Besides this general message flow architecture, the usual requirements apply:

  • No messages must be be lost
  • Messages must be tracked from shop entry to shop exit with enough information to gather business case related statistics for message processing
  • All routing information is parametrized and if required must be kept in message headers
  • The dispatcher must not modify the message body nor shall it be required to read it
  • The message providers must be pluggable, so that migration between JMS providers is possible
  • The dispatcher ideally does not have knowledge whether it processes messages originating from JMS or some other messaging backbone such as Kafka or an AMQP or a MQTT capable backbone. For testing purposes messages might be generated or read from the file system.

Proxying #

More and more backend applications offer REST services rather than JMS. As some of the shop applications move at a different speed in terms of their development, in some cases a protocol mapping JMS <-> REST is required. This mapping shall be configurable, so that new use cases can be adopted without coding.

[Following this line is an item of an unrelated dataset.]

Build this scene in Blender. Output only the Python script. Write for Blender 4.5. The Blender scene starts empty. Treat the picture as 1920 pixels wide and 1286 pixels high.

Within the shop architecture, the protocol mapping should be available to all containers as services within the shop container.

Secondary requirements #

Config as code #

The outlined use cases are mostly driven by configuration, which may become quite complex. Therefore we have made a decision early on, that the configuration files are treated as code and are packaged as part of a container deployment. Furthermore, the fingerprints of the config-files are recorded by the packaging process, to that we can detect ad hoc config changes that may have happened after container rollout.

Static packaging #

A blended container has at least a common runtime and has - depending on it’s purpose - services implemented on top of the core runtime. The build process shall support packaging of containers for different purposes simply by listing the services or modules required for that purpose.

Certificate provisioning #

Each container has potential services communicating via network sockets - especially JMS or HTTP server components. Blended shall provide a general SSL Context Layer that all components requiring SSL support shall use. The SSL Context Layer shall be capable of retrieving a server SSL certificate, maintain it and configure the SSL Context to use the obtained certificate as server side certificate.

The first implementations of the certificate provisioning shall be for self signed certificates and certificates obtained from a SCEP capable server.

Testing strategy #

All modules shall be unit tested. Even though this seems straight forward, some corner cases are hard to test if the code touches external systems or relies on timeouts.

Simple integration tests #

The build process shall produce docker images that can be used to test the collaboration of shop containers and secondary containers

Kubernetes based integration tests #

The produced docker images shall be deployable in a kubernetes infrastructure, so that within a cluster one or more shops can be deployed. A specialized blended container, the test container shall auto-discover the deployed containers and periodically generate test messages and examine the outcome. These tests shall run as long as the test container is running.

These tests will expose resource leaks and allow to examine failover and restart behavior.